Some examples, which you're all familiar with: The Project Veritas videos are damning. Not only do they show people on tape detailing the crimes they commit, they also prove that the media outlets and authorities aren't even trying to do proper investigative journalism. Liberals, over half of America, just pretend they don't exist! And if you really push them, they might say, "oh, they're fake." It's that easy! The same with the tens of thousands of leaked Democrat emails, which showed how they rigged their own primary, among other scandals (like pay-to-play). Totally dismissed by the left. But then the reversal, that those emails were the product of Trump colluding with Russia to rig the election, now that's a belief they can get behind! It makes your head spin, and we could go on recounting this like this forever. They're now to the point of literally saying "objective truth is racist."

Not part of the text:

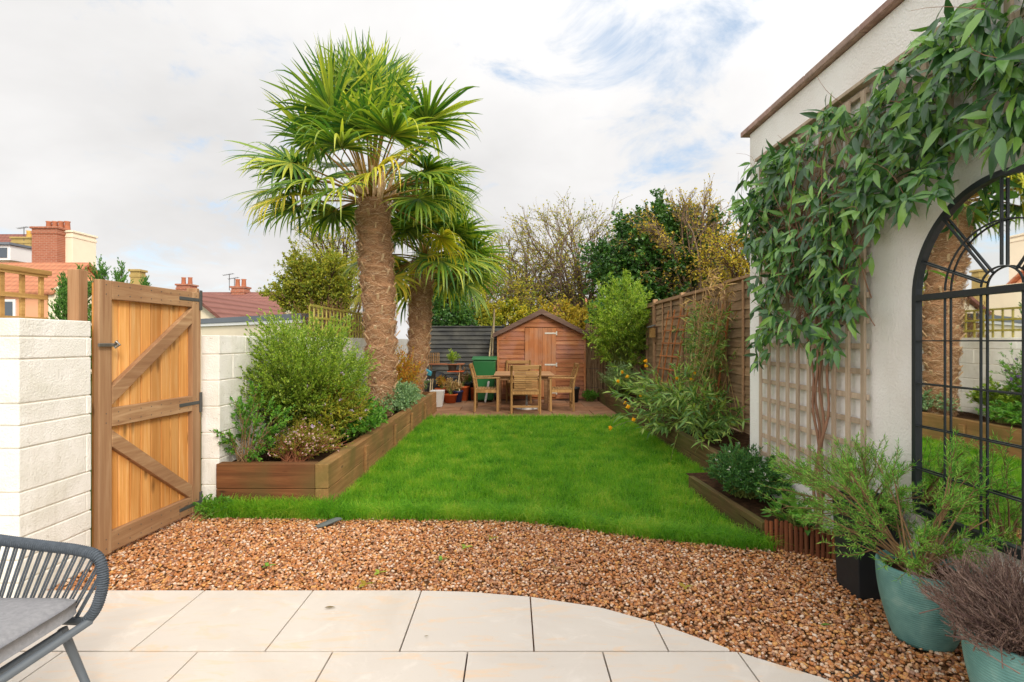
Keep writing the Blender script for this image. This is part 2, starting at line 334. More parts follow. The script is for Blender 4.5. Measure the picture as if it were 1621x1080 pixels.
    M['slate'] = plain('slate_stone', '5A605E', .7, .3, .3, 20, .4)
    # chair
    m = Mt('charcoal_rope', .8, .2); M['rope'] = m.bump(m.noise(300, 2), .6, .003).col(m.mix(m.noise(90, 3), hexc('3E444B'), hexc('656D76')))
    M['chair_metal'] = plain('grey_powder_coat', '5B6269', .45, .4, .08)
    m = Mt('grey_cushion', .95, .1); wv = m.noise(260, 2, m.map((1, 1, 1))); M['cushion'] = m.bump(wv, .5, .002).col(m.mix(m.noise(60, 5, None, .5), hexc('77777A'), hexc('9C9B9D')))
    # background
    def tile(name, c1, c2):
        m = Mt(name, .8, .2); b = m.n('ShaderNodeTexWave', wave_type='BANDS', bands_direction='X'); b.inputs['Scale'].default_value = 1.3; b.inputs['Distortion'].default_value = .2; m.l(m.obj, b.inputs[0])
        b2 = m.n('ShaderNodeTexWave', wave_type='BANDS', bands_direction='Z', wave_profile='SAW'); b2.inputs['Scale'].default_value = 1.6; m.l(m.obj, b2.inputs[0])
        c = m.mix(m.noise(2.5, 6, None, .5, .7), hexc(c1), hexc(c2)); c = m.mix(m.math('MULTIPLY', b2.outputs['Fac'], .45), c, tuple(x*.35 for x in hexc(c1)[:3])+(1,))
        m.bump(b.outputs['Fac'], .6, .05); m.bump(b2.outputs['Fac'], .6, .05); return m.col(c)
    M['tile_orange'] = tile('orange_pantiles', 'AE6648', 'C8906E'); M['tile_brown'] = tile('brown_roof_tiles', '7E5048', '9A6C60')
    m = Mt('chimney_brick', .85, .2); br = m.n('ShaderNodeTexBrick'); br.inputs['Scale'].default_value = 1.; br.inputs['Brick Width'].default_value = .23; br.inputs['Row Height'].default_value = .085; br.inputs['Mortar Size'].default_value = .012
    br.inputs['Color1'].default_value = hexc('AE6A50'); br.inputs['Color2'].default_value = hexc('93543E'); br.inputs['Mortar'].default_value = hexc('B09A86')
    mp = m.n('ShaderNodeMapping'); mp.inputs['Rotation'].default_value = (R_(90), 0, 0); m.l(m.obj, mp.inputs[0]); m.l(mp.outputs[0], br.inputs['Vector'])
    M['brick'] = m.col(m.mix(m.noise(6, 5), br.outputs['Color'], hexc('9C6048')))
    M['peach'] = plain('peach_render', 'DCA07C', .85, .2, .08, 2); M['cream'] = plain('cream_render', 'E8DAC0', .85, .2, .08, 2); M['ochre'] = plain('ochre_render', 'A8905A', .85, .2, .25, 3)
    M['white'] = plain('white_upvc', 'E6E6E4', .4, .4, .03); M['slate_grey'] = plain('grey_fascia', '6E747C', .6, .3, .1)
    m = Mt('window_pane', .08, .6); M['glass'] = m.col(hexc('46505A'))
    M['far_pot'] = plain('old_chimney_pot', 'A86A4E', .85, .2, .3, 4)
    M['yellow_pot'] = plain('yellow_chimney_pot', 'D0A85A', .8, .2, .15)
    M['bark'] = plain('bark', '5A4636', .9, .1, .35, 12, .4); M['bark_dark'] = plain('dark_bark', '463226', .9, .1, .3, 12, .4); M['stem_red'] = plain('reddish_stems', '8E5A3E', .8, .2, .3, 20)
    M['stem_green'] = plain('green_stems', '6E7A36', .7, .3, .3, 20)
mats()
def structure(name, mb, m, bevel=0): return tag(mb.build(name, m, None, bevel), kind='structure')

# ================================================================ GROUND
def lerp_curve(pts):
    xs, ys = zip(*pts); return lambda x: np.interp(x, xs, ys)
lawn_front = lerp_curve([(-2.6, 4.30), (-2.2, 4.26), (-1.5, 4.20), (-.9, 4.20), (0, 4.17), (.35, 4.05), (.8, 3.86), (1.2, 3.72), (1.8, 3.56), (2.2, 3.4)])
structure('ground', MB().add([(-300, -300, -.06), (300, -300, -.06), (300, 300, -.06), (-300, 300, -.06)], [(0, 1, 2, 3)]), M['earth'])
structure('gravel_base', MB().add([(-2.8, 1.0, -.02), (2.3, 1.0, -.02), (2.3, 4.6, -.02), (-2.8, 4.6, -.02)], [(0, 1, 2, 3)]), M['gunder'])
xs = np.linspace(-2.5, 2.3, 40); mb = MB(); v = []
for x in xs: v += [(x, lawn_front(x)+.04, .004), (x, 9.55, .004)]
mb.add(v, [(2*i, 2*i+2, 2*i+3, 2*i+1) for i in range(len(xs)-1)]); structure('lawn_soil', mb, plain('lawn_soil', '3C4A16', .95, .1, .3, 6, .5))

# front patio slabs, clipped to the curved edge
edge = [(-2.65, 2.99), (-.55, 2.99), (-.25, 2.975), (.094, 2.917), (.46, 2.80), (.714, 2.644), (1.034, 2.38), (1.295, 2.204), (1.5, 1.99), (1.62, 1.7), (1.68, 1.3)]
ex = lerp_curve(edge)
mb = MB(); g = .0035
def slab(mb, x0, x1, y0, y1, z0=-.02, z1=.012):
    if y0 >= 1.39 and x1 > 1.68: x1 = 1.68
    if x1 <= x0+.02: return
    n = 12; top = [(x, min(y1, float(ex(x)))) for x in np.linspace(x1, x0, n)]
    top = [(x, y) for x, y in top if y > y0+.004]
    if len(top) < 2: return
    xr = max(t[0] for t in top); poly = [(x0, y0), (xr, y0)]+top
    q = [poly[0]]
    for p in poly[1:]:
        if abs(p[0]-q[-1][0])+abs(p[1]-q[-1][1]) > 1e-4: q.append(p)
    mb.prism(q, 'z', z0, z1)
rows = [(2.405, 3.0, .099), (1.81, 2.40, .405), (1.215, 1.805, .099), (.62, 1.21, .405), (.02, .615, .099), (-.6, .015, .405)]
for y0, y1, xo in rows:
    for k in range(-5, 4): slab(mb, xo+.603*k+g, xo+.603*(k+1)-g, y0+g, y1-g+.002)
structure('patio', mb, M['paving'], .0015)
structure('patio_joint_sand', MB().box((-2.7, -.6, -.06), (1.6, 2.3, -.004)).box((-2.7, 2.3, -.06), (-.2, 2.93, -.0041)), plain('joint_sand', '4A4038', .95, .1))
# back patio
mb = MB(); ys = [9.48, 10.1, 10.72, 11.34, 11.96, 12.6, 13.3]
for j in range(6):
    off = .3*(j % 2)
    for k in range(-5, 5):
        x0 = -.28+off+k*.76; x0c, x1c = max(x0+.006, -2.4), min(x0+.754, 2.0)
        if x1c-x0c > .05: mb.box((x0c, ys[j]+.006, -.03), (x1c, ys[j+1]-.006, .018+random.uniform(-.003, .003)))
structure('back_patio', mb, M['oldpave'], .003)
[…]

So there are two dynamics here. One is that people will intentionally ignore truth so that they can embrace nontruth. But the other is that people are doing everything possible to spread lies. What dynamic does that sound like? I'm not a particularly religious person, but I was raised Catholic, and to me this sounds a lot like the forces of Satan, who was the slanderer, or spreader of lies and chaos. That is literally what is happening here. That may make things sound even worse, but it should actually grant a degree of re-assurance. This is nothing people haven't dealt with before; it's a battle as old as time! Writers like Brett Stevens, who is heavily influenced by Nietzsche, believe that we have long left the Age of Reason and now find ourselves in the Age of Ideology. I wonder if we aren't more rightly in the Age of Evil. I don't know if "ideology" quite conveys the predominant characteristic of outright rejection of presented truths. But then, maybe that's exactly what ideology means: a belief system that perpetuates despite all apparent reality. It would have to suppress truth on principle.
In the last few years I've taken the time to read at least the major dystopian future novels, and they seem to have all missed the ability of people to just discard unpleasant truth like rain off of windshield wipers. 1984's Doublethink is similar but doesn't capture the phenomenon. In doublethink a person can hold two contradicting ideas at the same time. But the reality is there aren't two contradicting ideas; they've routed out the annoying contradiction completely. [There needs to be a new dystopian novel written to describe this.] I tested this on my facebook some time ago. A liberal was preaching abut Trump not disavowing right-wing violence at Charlottesville. I wrote, "Trump should have said something like this," and then pasted the relevant text of Trump's speech. He took my bait, and asked why Trump didn't say something like that. Then I closed the trap, and told him it actually was Trump's actual comment. He never commented after that, and I knew why. If he commented, it would mean he'd have to acknowledge he read it. By ignoring it, he could pretend he'd never read it and flush the incident away; it didn't happen. It was amusing to see a few months later he again posted something similar. This was his cognitive dissonance. He had surely washed our encounter from his mind, but there was something somewhere bugging him, so he posted the claim again to reassure himself.
You can easily see this in the Biblical metaphor. These people don't want to have to deal with truth. They'd way rather hear the pleasant lies of Satan. When Satan has his way, civilization crumbles, and that is exactly what is happening. I mean this guy is a freaking math professor, and he refuses to know what words the president really spoke, which is easily verified, because he wants to fuel the hate in his heart. If math professors can throw away all logic, what hope does anyone else have?
I think this is the great failure of direct democracy. Evil forces tell whatever lies they can to the public to get their votes, which is the key to power. The people are so overwhelmed with lies they can't rationally tell them apart, so they stick to whatever makes them feel the best. Whoever sells the best emotions gets the prize. Thus democracy doesn't do the one thing it pretends to do, which is to distribute decision-making to ensure some rationality. In fact, it ensures that rationale decisions are unlikely! And in addition, everyone is miserable because they're saturated with lies. Everything becomes fake and debauchery takes hold. Good people won't pick the right side, because they just assume everyone is equally lying. So even when you have a compelling case, it doesn't matter. No one trusts that you're not just making up a sweet-sounding lie, like everyone else.
I've got no positive silver-lining to finish with. These are dark times, and there is no easy way out. Ultimately, we're not going to reason our way out of this. We aren't going to "wake up" enough people and set things right. Deception is inherent to our political system. We're only going to change things by force, or we just wait around long enough until the thing collapses on itself, and see what we can do from there. So our options are war or societal collapse. Is that it? As Captain Kirk exclaimed, "I demand a third option!" Does the good book actually give a precedent for defeating overwhelming evil?